There are a lot of agastaches, poppies, and penstemons and a lot of plants I saw in Scott's yard. I want to work in some grasses so if anyone has a favorite to suggest (cough*scott*cough), I'm all ears. Or if you have a great flower to suggest, let me know!


  1. Actually I like your palette, sort of a hot "electric" collection. My only suggestion would be to add Crocosmia, it's a hummingbird magnet, and I'm sure Mr Rhone Street will come through with some winning suggestions!

  2. Ooh, that's a great idea. Thank you! Any hardy spiky plants you'd recommend?

  3. Your garden will look 100% better without the wavy snaky curves, and with the path or gravel you plan. One hundred percent.

    For plants you have gorgeous hot colors already but you can't go wrong with more in the form of the crocosmia and with knautia (that will give you some of the tall prairie motion you want from grasses). If you do plant grasses, go small, you don't have that much room (pennisetum Little Bunny or a tall narrow grass like Karl Foerster feather reed grass.) For something in late summer how about a Japanese anemone (Robustissima has silvery buds that will go well with hot colors, and soft pink blooms), but give it room.

    For coolness to combat the hot stuff, a caryopteris, it's a shrub but you cut it back like a perennial, and it has blue gray leaves, gorgeous bee magnet jewel flowers late in the season. I could go on . . . but will stop here and wait for a post this summer to see what you put in!

  4. Thanks so much, Laurrie! I have added knautia and, caryopteris, and that pennisetum to my shopping cart. I have some orange crocosmia in the back yard that I think I'll relocate here. Team Loree/Laurrie can't be wrong. I'm so excited to play with this spot!

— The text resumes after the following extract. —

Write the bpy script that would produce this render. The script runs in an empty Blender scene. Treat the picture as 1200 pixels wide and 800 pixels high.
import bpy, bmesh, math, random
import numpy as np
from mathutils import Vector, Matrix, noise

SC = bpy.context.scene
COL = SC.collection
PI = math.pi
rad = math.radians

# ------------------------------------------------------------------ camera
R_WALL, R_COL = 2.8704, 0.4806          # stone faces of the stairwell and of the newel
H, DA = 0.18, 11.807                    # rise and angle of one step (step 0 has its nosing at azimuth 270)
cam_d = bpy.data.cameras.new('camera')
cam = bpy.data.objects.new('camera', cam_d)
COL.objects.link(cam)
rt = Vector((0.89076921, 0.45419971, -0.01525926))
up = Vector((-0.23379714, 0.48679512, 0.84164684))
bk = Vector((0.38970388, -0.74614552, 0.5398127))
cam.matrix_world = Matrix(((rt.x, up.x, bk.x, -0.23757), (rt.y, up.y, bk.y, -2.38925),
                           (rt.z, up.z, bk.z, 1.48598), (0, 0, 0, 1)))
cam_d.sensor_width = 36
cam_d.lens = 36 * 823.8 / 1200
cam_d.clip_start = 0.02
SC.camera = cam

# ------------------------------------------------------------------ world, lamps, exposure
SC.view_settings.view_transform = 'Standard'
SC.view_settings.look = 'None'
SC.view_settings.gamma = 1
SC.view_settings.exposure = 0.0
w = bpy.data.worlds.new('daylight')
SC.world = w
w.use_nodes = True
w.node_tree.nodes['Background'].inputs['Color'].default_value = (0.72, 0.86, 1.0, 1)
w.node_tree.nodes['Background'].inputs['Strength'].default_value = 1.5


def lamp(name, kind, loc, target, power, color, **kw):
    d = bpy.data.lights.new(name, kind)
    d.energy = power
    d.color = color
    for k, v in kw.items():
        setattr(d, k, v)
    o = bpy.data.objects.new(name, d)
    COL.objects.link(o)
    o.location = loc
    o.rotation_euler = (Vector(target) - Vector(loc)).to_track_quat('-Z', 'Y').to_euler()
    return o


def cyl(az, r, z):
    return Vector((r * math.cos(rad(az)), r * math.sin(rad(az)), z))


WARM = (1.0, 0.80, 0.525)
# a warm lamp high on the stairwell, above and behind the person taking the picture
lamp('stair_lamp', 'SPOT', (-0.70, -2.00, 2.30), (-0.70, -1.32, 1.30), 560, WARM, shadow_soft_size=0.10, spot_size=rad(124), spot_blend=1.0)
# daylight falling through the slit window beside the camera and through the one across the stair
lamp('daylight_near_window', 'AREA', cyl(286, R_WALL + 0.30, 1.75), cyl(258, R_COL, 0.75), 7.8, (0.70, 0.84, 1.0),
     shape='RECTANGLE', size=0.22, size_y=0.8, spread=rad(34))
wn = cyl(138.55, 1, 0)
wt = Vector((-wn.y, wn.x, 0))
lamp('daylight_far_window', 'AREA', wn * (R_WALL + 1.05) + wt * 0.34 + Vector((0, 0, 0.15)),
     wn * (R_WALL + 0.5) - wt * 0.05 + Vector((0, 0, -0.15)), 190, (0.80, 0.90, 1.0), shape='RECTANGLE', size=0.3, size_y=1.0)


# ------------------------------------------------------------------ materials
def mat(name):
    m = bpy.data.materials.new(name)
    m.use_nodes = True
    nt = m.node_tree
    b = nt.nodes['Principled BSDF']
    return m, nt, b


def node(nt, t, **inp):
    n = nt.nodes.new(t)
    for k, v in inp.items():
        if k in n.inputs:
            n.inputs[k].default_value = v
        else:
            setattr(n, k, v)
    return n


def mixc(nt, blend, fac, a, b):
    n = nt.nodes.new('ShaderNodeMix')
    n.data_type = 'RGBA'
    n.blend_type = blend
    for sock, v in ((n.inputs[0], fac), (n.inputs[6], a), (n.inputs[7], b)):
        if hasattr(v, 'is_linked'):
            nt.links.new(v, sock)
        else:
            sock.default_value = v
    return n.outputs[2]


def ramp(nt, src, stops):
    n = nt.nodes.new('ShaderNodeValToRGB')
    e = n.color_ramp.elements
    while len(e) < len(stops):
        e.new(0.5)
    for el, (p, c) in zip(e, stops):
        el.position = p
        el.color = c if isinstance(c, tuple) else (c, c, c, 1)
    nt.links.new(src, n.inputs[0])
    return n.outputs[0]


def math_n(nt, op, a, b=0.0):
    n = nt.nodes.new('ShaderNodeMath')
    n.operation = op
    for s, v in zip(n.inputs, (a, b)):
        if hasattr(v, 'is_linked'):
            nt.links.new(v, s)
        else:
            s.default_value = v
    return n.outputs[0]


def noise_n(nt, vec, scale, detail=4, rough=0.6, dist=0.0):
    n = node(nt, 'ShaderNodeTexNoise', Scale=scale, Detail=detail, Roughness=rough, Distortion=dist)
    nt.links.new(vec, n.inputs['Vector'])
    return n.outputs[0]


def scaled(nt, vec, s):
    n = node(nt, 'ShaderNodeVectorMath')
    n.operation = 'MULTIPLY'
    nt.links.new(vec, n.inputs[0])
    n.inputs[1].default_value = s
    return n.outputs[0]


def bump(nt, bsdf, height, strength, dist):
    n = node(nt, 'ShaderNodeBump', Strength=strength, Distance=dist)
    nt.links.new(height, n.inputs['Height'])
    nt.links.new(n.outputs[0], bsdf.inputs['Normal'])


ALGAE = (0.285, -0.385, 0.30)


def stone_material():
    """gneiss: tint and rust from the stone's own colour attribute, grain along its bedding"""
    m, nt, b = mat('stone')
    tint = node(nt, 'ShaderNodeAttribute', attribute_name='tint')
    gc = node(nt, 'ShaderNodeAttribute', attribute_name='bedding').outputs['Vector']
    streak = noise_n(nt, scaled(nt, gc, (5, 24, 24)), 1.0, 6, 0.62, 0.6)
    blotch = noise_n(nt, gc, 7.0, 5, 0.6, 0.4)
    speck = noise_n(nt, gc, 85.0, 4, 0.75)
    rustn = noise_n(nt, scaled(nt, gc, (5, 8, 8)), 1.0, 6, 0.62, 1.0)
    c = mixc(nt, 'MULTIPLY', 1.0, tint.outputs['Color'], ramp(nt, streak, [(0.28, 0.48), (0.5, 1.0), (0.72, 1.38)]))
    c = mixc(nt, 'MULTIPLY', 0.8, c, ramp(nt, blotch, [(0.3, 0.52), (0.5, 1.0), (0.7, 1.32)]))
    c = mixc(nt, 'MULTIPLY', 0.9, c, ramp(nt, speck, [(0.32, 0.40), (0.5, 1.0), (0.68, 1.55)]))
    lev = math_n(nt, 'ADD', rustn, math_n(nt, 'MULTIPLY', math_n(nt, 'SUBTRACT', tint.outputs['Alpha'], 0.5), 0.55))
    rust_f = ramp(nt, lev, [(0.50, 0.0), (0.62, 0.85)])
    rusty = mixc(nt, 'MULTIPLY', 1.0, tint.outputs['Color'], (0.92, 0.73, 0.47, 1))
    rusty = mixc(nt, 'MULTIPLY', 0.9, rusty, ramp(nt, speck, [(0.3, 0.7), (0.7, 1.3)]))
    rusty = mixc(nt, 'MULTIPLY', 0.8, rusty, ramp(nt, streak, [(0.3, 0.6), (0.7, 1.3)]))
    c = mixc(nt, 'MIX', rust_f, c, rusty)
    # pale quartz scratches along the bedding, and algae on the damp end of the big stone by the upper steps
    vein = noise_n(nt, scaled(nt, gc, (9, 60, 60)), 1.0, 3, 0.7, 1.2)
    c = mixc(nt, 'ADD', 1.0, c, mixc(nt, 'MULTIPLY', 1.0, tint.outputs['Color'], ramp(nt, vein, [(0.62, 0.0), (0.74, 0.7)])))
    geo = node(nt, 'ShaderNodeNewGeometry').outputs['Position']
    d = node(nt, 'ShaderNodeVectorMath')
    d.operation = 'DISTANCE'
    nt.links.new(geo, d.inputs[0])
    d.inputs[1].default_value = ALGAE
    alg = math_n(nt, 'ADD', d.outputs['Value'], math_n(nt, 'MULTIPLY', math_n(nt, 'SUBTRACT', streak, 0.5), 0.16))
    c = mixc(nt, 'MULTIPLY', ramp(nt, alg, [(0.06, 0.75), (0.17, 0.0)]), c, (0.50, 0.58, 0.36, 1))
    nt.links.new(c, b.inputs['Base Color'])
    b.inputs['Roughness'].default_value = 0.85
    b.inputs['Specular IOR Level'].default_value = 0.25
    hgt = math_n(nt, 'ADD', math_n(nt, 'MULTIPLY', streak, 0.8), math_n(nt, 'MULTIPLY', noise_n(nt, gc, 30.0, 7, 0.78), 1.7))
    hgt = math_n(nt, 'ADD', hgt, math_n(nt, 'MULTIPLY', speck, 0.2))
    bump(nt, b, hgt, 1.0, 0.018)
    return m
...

  5. AGASTACHES! I want a hundred of them. They were on my "desperately want" list last year but I never got any. I love love love that fuschia whatever-it-is in the bottom row.

  6. That's agastache 'Ava.' I have had it marked in the catalog for months. It's so pretty! I'm excited to have you over for drinks this summer to see them.

  7. You have to plant what you love. To hell with folks who don't like it. It's yours, it's your flowers, you're going to love it. People who get it will know it's all loooooove!

  8. OMG…is there anything more exciting than a garden makeover!
    So funny…the first thing I though of (other than grasses, of course) was Knautia as well! Crocosmia is a great idea…and will actually give you a lot of the same architectural contrast that a grass would…so, basically a win-win! 

    I agree with Laurrie, it looks like a narrow space, so shorter grasses would probably be best…and I'm assuming the roses are about, what…5' tall in bloom? If you do have room behind the roses (and it's decently sunny) I would sneak in a few (3-5) Calamagrostis 'Karl Foerster', so valuable for structure…especially in autumn/winter. If you have more than 2' behind the roses, maybe Panicum 'Northwind'…again, great structure and a nice foil for all the floral fireworks!

    Shorter Grasses in front of Roses:
    Pennisetum 'Red Head' (3'x3')- good form, colorful blooms, long-lasting structure
    Pennisetum 'Karley Rose' (3'x3')- finer leaves, earlier blooms…but not as much structure during winter

    Panicum 'Shenandoah' (4'x2') - nice, upright habit, foliage develops reddish coloring during summer…metallic pink blooms (forms a gauzy cloud of flowers)

    Schizachyrium scoparium 'Blaze' - if you want a shorter one (around 2' in bloom)
    Schizachyrium scoparium 'Blue Heaven' - if you want a taller one (around 4' in bloom)

    Sesleria autumnalis - smallish (around 18" in bloom) semi-evergreen with bright chartreuse fading to bright-green foliage. Silver inflorescences.

    No matter what you do…looks like you are already off to a great start…can't wait to see it with all the plants in!

  9. Oh...and I LOVE all the colors ;-)

  10. Hesperaloe parviflora for sure...another hummongbird magnet and such a fabulous easy care spiky plant!

    Have you gone to Cistus yet???

  11. You are so awesome. Thank you! I'm checking out all of these. Sadly, I can't put anything behind the roses because that's my neighbor's property, so I'll probably stick with the smaller grasses here. I definitely want to work some big grasses into the front landscape, so this list will come in handy.

    I'm so excited!

  12. I haven't been to Cistus yet, can you believe that?

  13. Hi! Found you on HouseBlogging.com and love your blog! I can't believe how much you're doing, but think it's great! AND a sense of humor?? I'm in! :)

  14. Thanks, Amy! I'm so glad you're here. :)

  15. Found you on houseblogging & had to check out your site based on name alone! Sounds like we had similar bidding stories- damn flippers! I'm ages away from yard work at this point but it's fun to pretend.

  16. Oh my gosh, I just popped over to your blog--you two are so brave! I can't wait to see what you do.

  17. I love the dragon! But I'm also really excited about this project. I love the assortment of plants you've selected, and I wouldn't feel shy about throwing them all in and seeing how it looks! The great thing about perennials is that you can move them around umpteen times and it's really not super traumatic for them. Woot!

  18. I just wish I had more room to plant everything I want!